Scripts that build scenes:
— Begin —
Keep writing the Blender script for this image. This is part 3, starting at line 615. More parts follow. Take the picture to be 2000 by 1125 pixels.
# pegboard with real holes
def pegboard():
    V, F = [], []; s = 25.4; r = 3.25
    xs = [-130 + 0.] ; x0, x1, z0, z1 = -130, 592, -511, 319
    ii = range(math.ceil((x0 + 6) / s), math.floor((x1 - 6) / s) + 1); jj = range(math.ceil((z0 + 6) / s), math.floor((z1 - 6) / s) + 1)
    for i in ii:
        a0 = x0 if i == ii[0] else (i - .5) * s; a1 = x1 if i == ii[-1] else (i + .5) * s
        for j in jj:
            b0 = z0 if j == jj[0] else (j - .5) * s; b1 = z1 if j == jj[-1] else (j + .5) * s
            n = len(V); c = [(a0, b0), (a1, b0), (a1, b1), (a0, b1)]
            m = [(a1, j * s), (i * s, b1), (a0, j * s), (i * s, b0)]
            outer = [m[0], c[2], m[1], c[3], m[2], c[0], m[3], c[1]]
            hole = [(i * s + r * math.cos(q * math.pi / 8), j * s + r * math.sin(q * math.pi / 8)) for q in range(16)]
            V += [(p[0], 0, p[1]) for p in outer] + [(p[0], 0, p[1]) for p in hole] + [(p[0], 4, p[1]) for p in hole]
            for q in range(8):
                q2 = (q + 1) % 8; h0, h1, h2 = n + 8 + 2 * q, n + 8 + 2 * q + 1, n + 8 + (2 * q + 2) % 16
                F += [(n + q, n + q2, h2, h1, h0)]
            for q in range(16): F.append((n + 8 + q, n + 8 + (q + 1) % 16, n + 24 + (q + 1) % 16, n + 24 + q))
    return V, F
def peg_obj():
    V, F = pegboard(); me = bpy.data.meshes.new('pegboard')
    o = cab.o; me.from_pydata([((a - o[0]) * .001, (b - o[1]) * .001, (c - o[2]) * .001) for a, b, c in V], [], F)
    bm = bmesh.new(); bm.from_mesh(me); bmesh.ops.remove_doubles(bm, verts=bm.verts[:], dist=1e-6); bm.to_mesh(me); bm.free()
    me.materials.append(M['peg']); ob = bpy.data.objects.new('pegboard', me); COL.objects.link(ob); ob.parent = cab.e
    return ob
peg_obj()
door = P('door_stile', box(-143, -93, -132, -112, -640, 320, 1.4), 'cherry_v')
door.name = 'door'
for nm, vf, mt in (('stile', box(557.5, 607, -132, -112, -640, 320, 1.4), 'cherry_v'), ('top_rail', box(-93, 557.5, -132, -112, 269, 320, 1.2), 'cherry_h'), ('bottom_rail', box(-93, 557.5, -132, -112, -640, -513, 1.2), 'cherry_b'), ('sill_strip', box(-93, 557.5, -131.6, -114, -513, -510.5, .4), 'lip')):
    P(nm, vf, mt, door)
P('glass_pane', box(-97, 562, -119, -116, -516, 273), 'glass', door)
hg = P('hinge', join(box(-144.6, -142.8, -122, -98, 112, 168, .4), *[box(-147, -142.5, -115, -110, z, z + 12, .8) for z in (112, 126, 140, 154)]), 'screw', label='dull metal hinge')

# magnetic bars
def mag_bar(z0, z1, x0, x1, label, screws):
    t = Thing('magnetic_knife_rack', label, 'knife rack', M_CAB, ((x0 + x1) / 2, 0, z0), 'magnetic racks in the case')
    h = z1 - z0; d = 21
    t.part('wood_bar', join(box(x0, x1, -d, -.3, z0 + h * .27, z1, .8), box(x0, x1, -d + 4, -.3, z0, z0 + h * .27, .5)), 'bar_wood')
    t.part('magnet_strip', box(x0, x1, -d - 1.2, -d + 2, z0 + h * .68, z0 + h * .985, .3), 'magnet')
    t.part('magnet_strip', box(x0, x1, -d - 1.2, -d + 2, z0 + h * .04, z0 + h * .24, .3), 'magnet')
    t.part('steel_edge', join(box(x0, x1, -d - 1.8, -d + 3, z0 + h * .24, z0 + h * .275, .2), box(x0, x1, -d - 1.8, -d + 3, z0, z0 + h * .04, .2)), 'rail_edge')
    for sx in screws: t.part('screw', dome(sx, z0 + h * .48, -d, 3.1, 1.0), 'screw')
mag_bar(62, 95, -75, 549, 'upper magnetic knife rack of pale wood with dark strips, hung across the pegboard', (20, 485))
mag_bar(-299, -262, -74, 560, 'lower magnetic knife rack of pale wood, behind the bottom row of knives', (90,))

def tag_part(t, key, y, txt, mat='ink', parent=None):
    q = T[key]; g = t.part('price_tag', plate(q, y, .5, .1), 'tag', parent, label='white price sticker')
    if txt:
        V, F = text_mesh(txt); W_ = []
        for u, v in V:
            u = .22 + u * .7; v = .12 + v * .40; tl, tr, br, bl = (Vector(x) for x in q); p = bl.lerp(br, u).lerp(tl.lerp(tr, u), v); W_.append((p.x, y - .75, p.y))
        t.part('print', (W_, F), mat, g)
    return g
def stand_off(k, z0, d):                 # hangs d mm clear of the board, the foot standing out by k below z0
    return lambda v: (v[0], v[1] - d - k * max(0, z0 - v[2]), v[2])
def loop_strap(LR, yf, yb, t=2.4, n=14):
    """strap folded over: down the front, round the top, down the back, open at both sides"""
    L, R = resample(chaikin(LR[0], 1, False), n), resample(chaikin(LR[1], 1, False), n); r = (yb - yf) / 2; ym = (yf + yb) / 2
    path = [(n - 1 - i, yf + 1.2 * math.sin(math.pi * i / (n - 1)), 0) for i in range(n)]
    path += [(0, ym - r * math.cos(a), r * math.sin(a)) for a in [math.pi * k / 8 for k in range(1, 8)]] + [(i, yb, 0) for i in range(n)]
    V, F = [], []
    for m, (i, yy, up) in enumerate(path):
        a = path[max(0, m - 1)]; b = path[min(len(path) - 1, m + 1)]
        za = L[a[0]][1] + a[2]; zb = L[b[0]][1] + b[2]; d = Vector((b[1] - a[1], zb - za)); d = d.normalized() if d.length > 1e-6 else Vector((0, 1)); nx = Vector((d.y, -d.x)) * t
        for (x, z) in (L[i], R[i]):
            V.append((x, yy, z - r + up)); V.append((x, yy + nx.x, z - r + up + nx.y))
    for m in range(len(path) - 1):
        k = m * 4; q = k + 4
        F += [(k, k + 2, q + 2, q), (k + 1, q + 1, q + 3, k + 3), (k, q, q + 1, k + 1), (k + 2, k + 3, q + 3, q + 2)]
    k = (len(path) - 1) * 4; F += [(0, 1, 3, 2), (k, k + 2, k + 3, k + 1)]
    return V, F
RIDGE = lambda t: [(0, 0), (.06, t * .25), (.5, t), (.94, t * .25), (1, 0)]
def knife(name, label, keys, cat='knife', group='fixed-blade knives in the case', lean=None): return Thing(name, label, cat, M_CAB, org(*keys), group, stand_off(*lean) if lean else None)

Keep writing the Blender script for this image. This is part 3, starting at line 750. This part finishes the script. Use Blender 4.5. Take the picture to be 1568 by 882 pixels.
— End —
§ **What you should do**
Above are some records. Print them all exactly.

§ **The reply**
Keep writing the Blender script for this image. This is part 3, starting at line 615. More parts follow. Take the picture to be 2000 by 1125 pixels.
# pegboard with real holes
def pegboard():
    V, F = [], []; s = 25.4; r = 3.25
    xs = [-130 + 0.] ; x0, x1, z0, z1 = -130, 592, -511, 319
    ii = range(math.ceil((x0 + 6) / s), math.floor((x1 - 6) / s) + 1); jj = range(math.ceil((z0 + 6) / s), math.floor((z1 - 6) / s) + 1)
    for i in ii:
        a0 = x0 if i == ii[0] else (i - .5) * s; a1 = x1 if i == ii[-1] else (i + .5) * s
        for j in jj:
            b0 = z0 if j == jj[0] else (j - .5) * s; b1 = z1 if j == jj[-1] else (j + .5) * s
            n = len(V); c = [(a0, b0), (a1, b0), (a1, b1), (a0, b1)]
            m = [(a1, j * s), (i * s, b1), (a0, j * s), (i * s, b0)]
            outer = [m[0], c[2], m[1], c[3], m[2], c[0], m[3], c[1]]
            hole = [(i * s + r * math.cos(q * math.pi / 8), j * s + r * math.sin(q * math.pi / 8)) for q in range(16)]
            V += [(p[0], 0, p[1]) for p in outer] + [(p[0], 0, p[1]) for p in hole] + [(p[0], 4, p[1]) for p in hole]
            for q in range(8):
                q2 = (q + 1) % 8; h0, h1, h2 = n + 8 + 2 * q, n + 8 + 2 * q + 1, n + 8 + (2 * q + 2) % 16
                F += [(n + q, n + q2, h2, h1, h0)]
            for q in range(16): F.append((n + 8 + q, n + 8 + (q + 1) % 16, n + 24 + (q + 1) % 16, n + 24 + q))
    return V, F
def peg_obj():
    V, F = pegboard(); me = bpy.data.meshes.new('pegboard')
    o = cab.o; me.from_pydata([((a - o[0]) * .001, (b - o[1]) * .001, (c - o[2]) * .001) for a, b, c in V], [], F)
    bm = bmesh.new(); bm.from_mesh(me); bmesh.ops.remove_doubles(bm, verts=bm.verts[:], dist=1e-6); bm.to_mesh(me); bm.free()
    me.materials.append(M['peg']); ob = bpy.data.objects.new('pegboard', me); COL.objects.link(ob); ob.parent = cab.e
    return ob
peg_obj()
door = P('door_stile', box(-143, -93, -132, -112, -640, 320, 1.4), 'cherry_v')
door.name = 'door'
for nm, vf, mt in (('stile', box(557.5, 607, -132, -112, -640, 320, 1.4), 'cherry_v'), ('top_rail', box(-93, 557.5, -132, -112, 269, 320, 1.2), 'cherry_h'), ('bottom_rail', box(-93, 557.5, -132, -112, -640, -513, 1.2), 'cherry_b'), ('sill_strip', box(-93, 557.5, -131.6, -114, -513, -510.5, .4), 'lip')):
    P(nm, vf, mt, door)
P('glass_pane', box(-97, 562, -119, -116, -516, 273), 'glass', door)
hg = P('hinge', join(box(-144.6, -142.8, -122, -98, 112, 168, .4), *[box(-147, -142.5, -115, -110, z, z + 12, .8) for z in (112, 126, 140, 154)]), 'screw', label='dull metal hinge')

# magnetic bars
def mag_bar(z0, z1, x0, x1, label, screws):
    t = Thing('magnetic_knife_rack', label, 'knife rack', M_CAB, ((x0 + x1) / 2, 0, z0), 'magnetic racks in the case')
    h = z1 - z0; d = 21
    t.part('wood_bar', join(box(x0, x1, -d, -.3, z0 + h * .27, z1, .8), box(x0, x1, -d + 4, -.3, z0, z0 + h * .27, .5)), 'bar_wood')
    t.part('magnet_strip', box(x0, x1, -d - 1.2, -d + 2, z0 + h * .68, z0 + h * .985, .3), 'magnet')
    t.part('magnet_strip', box(x0, x1, -d - 1.2, -d + 2, z0 + h * .04, z0 + h * .24, .3), 'magnet')
    t.part('steel_edge', join(box(x0, x1, -d - 1.8, -d + 3, z0 + h * .24, z0 + h * .275, .2), box(x0, x1, -d - 1.8, -d + 3, z0, z0 + h * .04, .2)), 'rail_edge')
    for sx in screws: t.part('screw', dome(sx, z0 + h * .48, -d, 3.1, 1.0), 'screw')
mag_bar(62, 95, -75, 549, 'upper magnetic knife rack of pale wood with dark strips, hung across the pegboard', (20, 485))
mag_bar(-299, -262, -74, 560, 'lower magnetic knife rack of pale wood, behind the bottom row of knives', (90,))

def tag_part(t, key, y, txt, mat='ink', parent=None):
    q = T[key]; g = t.part('price_tag', plate(q, y, .5, .1), 'tag', parent, label='white price sticker')
    if txt:
        V, F = text_mesh(txt); W_ = []
        for u, v in V:
            u = .22 + u * .7; v = .12 + v * .40; tl, tr, br, bl = (Vector(x) for x in q); p = bl.lerp(br, u).lerp(tl.lerp(tr, u), v); W_.append((p.x, y - .75, p.y))
        t.part('print', (W_, F), mat, g)
    return g
def stand_off(k, z0, d):                 # hangs d mm clear of the board, the foot standing out by k below z0
    return lambda v: (v[0], v[1] - d - k * max(0, z0 - v[2]), v[2])
def loop_strap(LR, yf, yb, t=2.4, n=14):
    """strap folded over: down the front, round the top, down the back, open at both sides"""
    L, R = resample(chaikin(LR[0], 1, False), n), resample(chaikin(LR[1], 1, False), n); r = (yb - yf) / 2; ym = (yf + yb) / 2
    path = [(n - 1 - i, yf + 1.2 * math.sin(math.pi * i / (n - 1)), 0) for i in range(n)]
    path += [(0, ym - r * math.cos(a), r * math.sin(a)) for a in [math.pi * k / 8 for k in range(1, 8)]] + [(i, yb, 0) for i in range(n)]
    V, F = [], []
    for m, (i, yy, up) in enumerate(path):
        a = path[max(0, m - 1)]; b = path[min(len(path) - 1, m + 1)]
        za = L[a[0]][1] + a[2]; zb = L[b[0]][1] + b[2]; d = Vector((b[1] - a[1], zb - za)); d = d.normalized() if d.length > 1e-6 else Vector((0, 1)); nx = Vector((d.y, -d.x)) * t
        for (x, z) in (L[i], R[i]):
            V.append((x, yy, z - r + up)); V.append((x, yy + nx.x, z - r + up + nx.y))
    for m in range(len(path) - 1):
        k = m * 4; q = k + 4
        F += [(k, k + 2, q + 2, q), (k + 1, q + 1, q + 3, k + 3), (k, q, q + 1, k + 1), (k + 2, k + 3, q + 3, q + 2)]
    k = (len(path) - 1) * 4; F += [(0, 1, 3, 2), (k, k + 2, k + 3, k + 1)]
    return V, F
RIDGE = lambda t: [(0, 0), (.06, t * .25), (.5, t), (.94, t * .25), (1, 0)]
def knife(name, label, keys, cat='knife', group='fixed-blade knives in the case', lean=None): return Thing(name, label, cat, M_CAB, org(*keys), group, stand_off(*lean) if lean else None)

Keep writing the Blender script for this image. This is part 3, starting at line 750. This part finishes the script. Use Blender 4.5. Take the picture to be 1568 by 882 pixels.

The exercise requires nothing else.